06.13.07

Moving my firewall

Posted in General at 1:34 pm by jw

The CPU fan on my AOpen MiniPC died, which made me very sad because it doesn’t look like it’s an easily replaceable part.  While I’ll look for a source for the fan, it wasn’t feasible to just leave my firewall offline (as it hosts my email server, controls my home internet connection, monitors my UPS and does a whole bunch of other things) so I had to find another machine and move it over pretty quickly.  Fortunately I have a bunch of PCs laying around the house, much to my wife’s disgust, so I could pretty quickly just grab one and drop it in as a replacement.  The transition wasn’t quite as smooth as I’d hoped, but wasn’t too bad:

Step 1: Backup the MiniPC

The MiniPC would run for a short period of time, and could be coaxed into running longer by hitting it whenever the fan stopped.  This meant I could safely get all the data off the drive.  Although I did have the critical parts backed up (ie the email database), it would take considerable time to rebuild the full configuration so a direct transfer was a much faster idea.

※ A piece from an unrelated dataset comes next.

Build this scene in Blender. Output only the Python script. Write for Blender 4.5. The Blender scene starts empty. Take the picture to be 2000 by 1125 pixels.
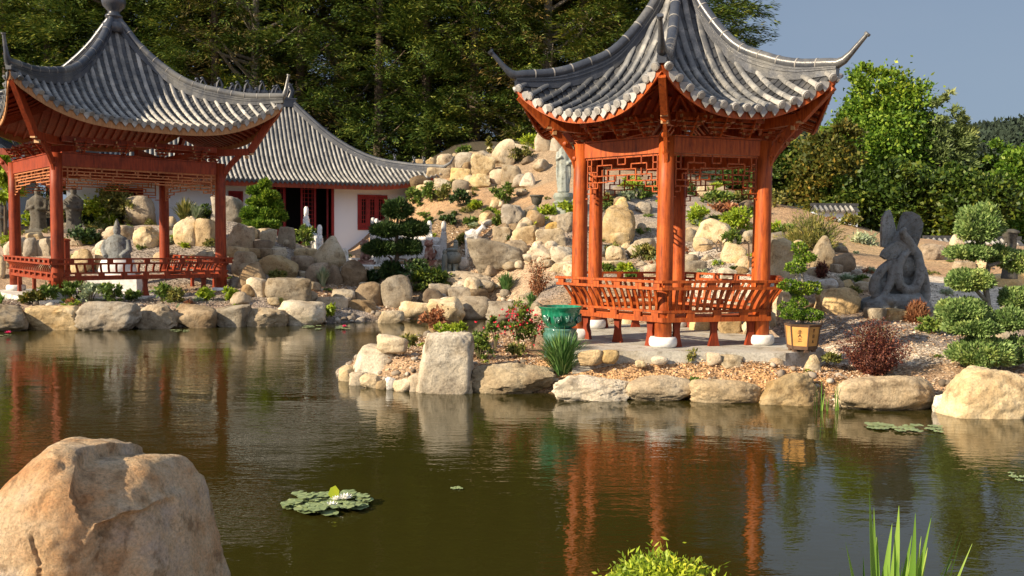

My initial thought was to backup over the network to one of my desktop PCs, but I haven’t put the time into getting Samba to talk happily to Vista yet, so that didn’t work terribly well.  Failing that idea, I dug out my USB/IDE drive chassis and connected a blank IDE drive up.  Gentoo detected this quite happily from single user mode and I could then perform a full system backup onto the drive:

dd if=/dev/hda | gzip > /mnt/usbdrive/backup.gz

I ran the backup through gzip because I found quickly that the bandwidth to the USB drive was the real bottleneck in the system, so using gzip let me mitigate that a decent amount (went from 5M/sec to 15M/sec).  Fortunately it was only a 30G drive, so the whole process didn’t take much more than 30 minutes during which I could keep the CPU from overheating with beatings to the fan, and compressed air.

Step 2: Restore to new PC

Restoring to the new PC was the reverse of the backup to the USB hard drive.  It all ran pretty seamlessly (dd is an awesome command):

gzcat /mnt/usbdrive/backup.gz | dd of=/dev/hda

 The drive in the new machine was actually a 250G drive, but it dutifully copied the 30G image onto the drive and left me with the exact image of the 30G drive and a large empty space at the end of the partition table.  Running a quick fsck told me the drive hadn’t cleanly been unmounted (not surprising seeing I actually booted from it to do the initial backup) but was otherwise fine.

Step 3: ???

Well, the system booted, which was a minor miracle in itself given the complete shift in architecture from a Pentium 4 based system to an Athlon XP system.  The bigger problem was system level utilities like “awk” were failing with an Invalid Instruction exception, which from what I could tell was due to the system using SSE2 for floating point on the P4 compiles, but the Athlon XP not supporting that part of the instruction set.

Step 4: Profit!

So, how to get the base utilities working again?  The compiler wouldn’t run with the same errors, and higher level stuff like emerge was failing anyway so rebuilding the system wasn’t going to be easy.  Finally I decided to reboot from the Gentoo CD, download a new stage 3 install which I could extract to the USB drive and then copy across to the HDD the apps that weren’t working.  As the Stage 3 installation was built for a generic x86 processor, these were sure to run.  I just didn’t want to copy over my configuration so I couldn’t do a simple extract.

A few reboots later, and chasing down all the files that were necessary to copy across I had a functional compiler and functional emerge, even if the system still wasn’t booting very cleanly (Stage 3 only contains a minimum set of apps).  From there it was a simple matter to rebuild the kernel with networking drivers to get the system back onto the internet, some hacking of the udev rules to convince it which adapter was eth0 and which was eth1 (it picked eth4 and eth5 to start with for its own private reasons which escaped me at the time), and a few specific emerges to rebuild critical utilities that I didn’t want to be without for the time to fix the entire system (ie my email).

Once it was all up and running, I could issue the grandaddy of all Gentoo rebuild commands:

emerge -uDNe world

It almost worked.  I had to mess with l7–filters and iptables not having their dependencies set up properly but fortunately “emerge —resume” works to restart the last failed merge so you can merge in specific packages when needed.  After that, a quick 18 hour build process saw some 600 packages rebuilt with Athlon XP as the target system instead of Pentium 4, and a reboot showed everything up and running cleanly.

So, that’s how you move a Gentoo box to a system which doesn’t have the same instruction set.  Wasn’t the smoothest transition, but I didn’t lose any email and really only suffered a few hours effective downtime.  Not bad overall!